Vorrei soffermarmi un attimo sulla parola. Nel Vangelo di Giovanni si dice che Gesù era la Parola. Con le parole possiamo fare molto male, pensiamo a tutte le guerre: prima si fanno con le parole, poi con le armi. Ma con le parole possiamo anche fare miracoli. Ecco, lo strumento educativo per eccellenza oggi è la parola. Ma come dovrebbe essere la parola? Forse sono ardito nel dirlo, ma credo che la nostra parola dovrebbe riflettere la stessa parola che Dio usa con noi. Dio, che è uno solo, non è solo: è in compagnia, una compagnia che ci insegna che anche la nostra parola dovrebbe essere polisemica, in compagnia. Una parola che dà sostanza.
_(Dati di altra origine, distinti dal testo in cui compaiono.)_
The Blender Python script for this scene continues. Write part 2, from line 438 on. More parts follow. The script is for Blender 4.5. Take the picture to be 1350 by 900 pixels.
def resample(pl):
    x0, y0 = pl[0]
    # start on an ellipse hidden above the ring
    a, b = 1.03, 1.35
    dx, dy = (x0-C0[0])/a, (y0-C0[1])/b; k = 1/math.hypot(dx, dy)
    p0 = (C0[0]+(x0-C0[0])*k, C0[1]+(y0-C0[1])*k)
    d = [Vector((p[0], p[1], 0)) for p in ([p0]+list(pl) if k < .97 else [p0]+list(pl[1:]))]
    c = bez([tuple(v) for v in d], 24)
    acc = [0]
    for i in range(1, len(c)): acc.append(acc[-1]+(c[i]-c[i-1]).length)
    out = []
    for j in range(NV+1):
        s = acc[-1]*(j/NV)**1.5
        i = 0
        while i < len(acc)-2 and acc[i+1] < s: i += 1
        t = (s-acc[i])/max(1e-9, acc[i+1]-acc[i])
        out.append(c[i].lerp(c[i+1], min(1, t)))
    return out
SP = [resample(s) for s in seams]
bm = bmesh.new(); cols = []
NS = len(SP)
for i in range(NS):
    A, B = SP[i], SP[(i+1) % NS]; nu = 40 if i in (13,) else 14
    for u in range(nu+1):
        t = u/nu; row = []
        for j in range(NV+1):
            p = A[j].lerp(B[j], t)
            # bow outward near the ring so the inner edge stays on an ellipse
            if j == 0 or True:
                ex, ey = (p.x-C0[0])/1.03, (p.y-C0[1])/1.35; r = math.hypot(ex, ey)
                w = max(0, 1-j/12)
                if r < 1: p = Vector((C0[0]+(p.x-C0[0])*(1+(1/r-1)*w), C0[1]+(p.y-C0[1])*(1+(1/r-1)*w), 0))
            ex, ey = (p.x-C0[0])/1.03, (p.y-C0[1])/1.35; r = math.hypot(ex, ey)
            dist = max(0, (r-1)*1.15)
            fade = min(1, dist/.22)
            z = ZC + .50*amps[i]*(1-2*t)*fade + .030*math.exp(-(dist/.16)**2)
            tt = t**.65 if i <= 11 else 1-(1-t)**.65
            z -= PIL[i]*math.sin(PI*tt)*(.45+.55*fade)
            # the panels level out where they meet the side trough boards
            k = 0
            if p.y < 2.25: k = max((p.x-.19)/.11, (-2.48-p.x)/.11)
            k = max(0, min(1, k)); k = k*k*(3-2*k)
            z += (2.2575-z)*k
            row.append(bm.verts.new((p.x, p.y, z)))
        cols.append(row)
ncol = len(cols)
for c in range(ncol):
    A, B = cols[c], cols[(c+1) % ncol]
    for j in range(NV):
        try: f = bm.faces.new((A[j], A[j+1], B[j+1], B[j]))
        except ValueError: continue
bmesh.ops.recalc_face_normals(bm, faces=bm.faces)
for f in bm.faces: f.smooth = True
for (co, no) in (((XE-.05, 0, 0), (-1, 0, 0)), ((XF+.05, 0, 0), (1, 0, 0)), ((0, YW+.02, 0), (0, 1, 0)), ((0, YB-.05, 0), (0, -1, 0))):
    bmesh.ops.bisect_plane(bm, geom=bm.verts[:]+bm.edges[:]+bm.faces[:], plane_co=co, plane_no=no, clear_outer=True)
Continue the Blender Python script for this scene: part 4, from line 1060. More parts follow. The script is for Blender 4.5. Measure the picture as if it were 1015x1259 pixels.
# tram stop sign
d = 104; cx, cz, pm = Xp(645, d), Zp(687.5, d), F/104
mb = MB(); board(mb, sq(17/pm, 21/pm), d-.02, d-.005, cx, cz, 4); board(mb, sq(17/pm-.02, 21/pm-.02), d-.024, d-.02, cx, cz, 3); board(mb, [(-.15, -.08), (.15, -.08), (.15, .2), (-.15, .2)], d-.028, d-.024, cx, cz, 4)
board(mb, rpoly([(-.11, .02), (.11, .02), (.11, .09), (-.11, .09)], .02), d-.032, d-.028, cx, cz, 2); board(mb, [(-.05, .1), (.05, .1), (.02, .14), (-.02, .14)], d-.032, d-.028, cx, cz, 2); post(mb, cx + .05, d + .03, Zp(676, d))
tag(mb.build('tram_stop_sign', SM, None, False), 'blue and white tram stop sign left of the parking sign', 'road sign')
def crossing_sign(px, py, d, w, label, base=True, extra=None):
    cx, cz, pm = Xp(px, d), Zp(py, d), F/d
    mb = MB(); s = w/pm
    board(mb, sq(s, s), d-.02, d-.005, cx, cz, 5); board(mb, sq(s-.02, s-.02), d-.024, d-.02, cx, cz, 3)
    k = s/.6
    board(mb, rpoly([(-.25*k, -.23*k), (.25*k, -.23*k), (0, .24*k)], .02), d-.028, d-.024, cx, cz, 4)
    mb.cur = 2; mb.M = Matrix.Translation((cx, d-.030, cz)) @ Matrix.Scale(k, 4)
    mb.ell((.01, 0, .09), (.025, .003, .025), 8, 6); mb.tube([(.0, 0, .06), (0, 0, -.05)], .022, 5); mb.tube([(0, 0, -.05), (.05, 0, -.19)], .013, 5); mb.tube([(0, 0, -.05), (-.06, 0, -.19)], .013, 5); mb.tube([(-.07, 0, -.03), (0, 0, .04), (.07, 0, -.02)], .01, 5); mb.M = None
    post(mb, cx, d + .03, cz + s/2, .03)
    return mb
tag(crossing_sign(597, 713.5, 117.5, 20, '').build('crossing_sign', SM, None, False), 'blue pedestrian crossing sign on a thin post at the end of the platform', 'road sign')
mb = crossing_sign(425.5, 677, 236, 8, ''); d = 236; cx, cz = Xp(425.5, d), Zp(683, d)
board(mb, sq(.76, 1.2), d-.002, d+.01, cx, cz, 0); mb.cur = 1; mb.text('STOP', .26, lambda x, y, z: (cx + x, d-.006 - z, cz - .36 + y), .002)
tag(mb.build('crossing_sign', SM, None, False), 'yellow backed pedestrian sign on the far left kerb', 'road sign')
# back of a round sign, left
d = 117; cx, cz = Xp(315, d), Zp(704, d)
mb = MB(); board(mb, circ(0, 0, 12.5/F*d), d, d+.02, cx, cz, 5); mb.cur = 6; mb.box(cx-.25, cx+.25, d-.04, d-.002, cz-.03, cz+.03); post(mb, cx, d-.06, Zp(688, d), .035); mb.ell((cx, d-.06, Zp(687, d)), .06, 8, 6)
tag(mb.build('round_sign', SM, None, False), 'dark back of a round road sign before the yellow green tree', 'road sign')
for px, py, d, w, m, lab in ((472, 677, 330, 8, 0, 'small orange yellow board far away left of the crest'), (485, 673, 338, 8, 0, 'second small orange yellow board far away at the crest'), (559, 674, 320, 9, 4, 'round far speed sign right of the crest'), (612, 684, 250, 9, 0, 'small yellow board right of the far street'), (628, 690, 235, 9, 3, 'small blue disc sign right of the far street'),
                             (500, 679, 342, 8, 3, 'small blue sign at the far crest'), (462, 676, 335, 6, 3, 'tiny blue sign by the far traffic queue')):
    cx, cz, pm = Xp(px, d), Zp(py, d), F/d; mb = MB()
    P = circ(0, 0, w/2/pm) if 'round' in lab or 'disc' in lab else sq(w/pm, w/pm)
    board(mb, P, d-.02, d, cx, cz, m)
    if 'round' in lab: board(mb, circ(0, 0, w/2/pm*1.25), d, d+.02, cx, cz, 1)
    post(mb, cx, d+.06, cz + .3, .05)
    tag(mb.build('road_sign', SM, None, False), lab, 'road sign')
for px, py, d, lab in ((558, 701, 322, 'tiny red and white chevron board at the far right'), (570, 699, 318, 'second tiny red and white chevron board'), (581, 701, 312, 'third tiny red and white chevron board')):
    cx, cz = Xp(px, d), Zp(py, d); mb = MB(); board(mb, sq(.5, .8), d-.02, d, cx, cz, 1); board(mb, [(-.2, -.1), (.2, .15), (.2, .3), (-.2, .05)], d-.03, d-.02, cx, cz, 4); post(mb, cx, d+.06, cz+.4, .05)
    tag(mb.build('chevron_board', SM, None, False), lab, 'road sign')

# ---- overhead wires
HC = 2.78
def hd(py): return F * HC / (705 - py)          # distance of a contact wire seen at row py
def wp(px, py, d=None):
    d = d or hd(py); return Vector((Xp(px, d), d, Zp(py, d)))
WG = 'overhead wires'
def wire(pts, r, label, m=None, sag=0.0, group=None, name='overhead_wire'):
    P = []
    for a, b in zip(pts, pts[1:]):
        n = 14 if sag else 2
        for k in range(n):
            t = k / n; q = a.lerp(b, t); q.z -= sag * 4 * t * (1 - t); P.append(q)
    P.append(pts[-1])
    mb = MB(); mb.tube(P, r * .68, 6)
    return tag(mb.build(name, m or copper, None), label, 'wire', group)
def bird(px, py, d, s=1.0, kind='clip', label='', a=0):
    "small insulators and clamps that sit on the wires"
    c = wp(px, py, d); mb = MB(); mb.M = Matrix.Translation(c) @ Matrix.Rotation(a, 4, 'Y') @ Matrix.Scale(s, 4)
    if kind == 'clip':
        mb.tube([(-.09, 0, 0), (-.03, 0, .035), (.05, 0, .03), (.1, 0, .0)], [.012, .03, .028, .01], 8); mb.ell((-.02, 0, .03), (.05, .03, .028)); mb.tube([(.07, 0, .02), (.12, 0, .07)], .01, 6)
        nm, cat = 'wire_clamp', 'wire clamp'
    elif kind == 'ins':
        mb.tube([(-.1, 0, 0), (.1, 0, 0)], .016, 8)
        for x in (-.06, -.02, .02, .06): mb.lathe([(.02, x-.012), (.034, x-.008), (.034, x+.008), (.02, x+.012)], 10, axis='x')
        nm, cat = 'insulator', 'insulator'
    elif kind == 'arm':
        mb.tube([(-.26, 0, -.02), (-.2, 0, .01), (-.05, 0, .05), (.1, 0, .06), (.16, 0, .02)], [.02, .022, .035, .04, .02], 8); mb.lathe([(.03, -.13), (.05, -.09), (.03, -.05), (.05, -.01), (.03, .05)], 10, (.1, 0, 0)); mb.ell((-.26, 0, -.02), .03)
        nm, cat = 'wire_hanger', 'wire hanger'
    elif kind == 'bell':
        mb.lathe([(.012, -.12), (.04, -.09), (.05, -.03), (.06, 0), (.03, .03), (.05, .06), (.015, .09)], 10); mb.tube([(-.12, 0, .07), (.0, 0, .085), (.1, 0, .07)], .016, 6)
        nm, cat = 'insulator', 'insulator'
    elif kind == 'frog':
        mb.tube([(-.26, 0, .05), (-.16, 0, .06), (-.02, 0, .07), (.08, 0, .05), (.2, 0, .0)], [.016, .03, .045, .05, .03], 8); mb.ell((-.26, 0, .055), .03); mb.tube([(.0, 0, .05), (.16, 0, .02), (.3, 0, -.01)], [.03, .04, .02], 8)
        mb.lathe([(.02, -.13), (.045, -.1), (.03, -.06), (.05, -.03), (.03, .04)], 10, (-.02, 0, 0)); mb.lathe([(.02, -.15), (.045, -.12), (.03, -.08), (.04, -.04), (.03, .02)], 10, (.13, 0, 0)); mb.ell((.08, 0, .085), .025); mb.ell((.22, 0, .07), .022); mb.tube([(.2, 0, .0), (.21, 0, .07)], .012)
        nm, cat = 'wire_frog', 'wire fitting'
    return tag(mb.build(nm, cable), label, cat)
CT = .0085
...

Nel libro, ho diviso questo concetto in tre aspetti: il primo è l’empatia, che assomiglia a Dio Padre, il quale è vicino a noi. Il secondo aspetto è la verità, rappresentata dal Figlio, che è la verità delle cose. Il terzo è il sostegno, simile allo Spirito Santo, che ci sostiene. Il modo in cui dovremmo parlare tra di noi, quindi, dovrebbe essere ternario: empatia, verità e sostegno.
Facciamo un esempio: se un ragazzo commette un errore, non dovremmo dirgli semplicemente “hai sbagliato”, come si faceva una volta. La prima parte del discorso dovrebbe essere di empatia: “Mi dispiace che tu abbia fatto questa cosa.” La seconda parte dovrebbe chiarire l’errore: “Hai sbagliato qui, qui e qui.” Ma è fondamentale la terza parte, che guarda al futuro: “Sono sicuro che la prossima volta farai meglio, sono certo che saprai cosa fare.” Questo approccio aiuta la persona a entrare dentro di sé e a scoprire la ricchezza che ha dentro. Come diceva Maria Montessori, una donna straordinaria e profetica, educare non significa fare qualcosa all’altro, ma aiutare l’altro a scoprire la bellezza che già possiede.
Questa è la felicità: la gioia di scoprire che dentro di noi ci sono tante cose belle.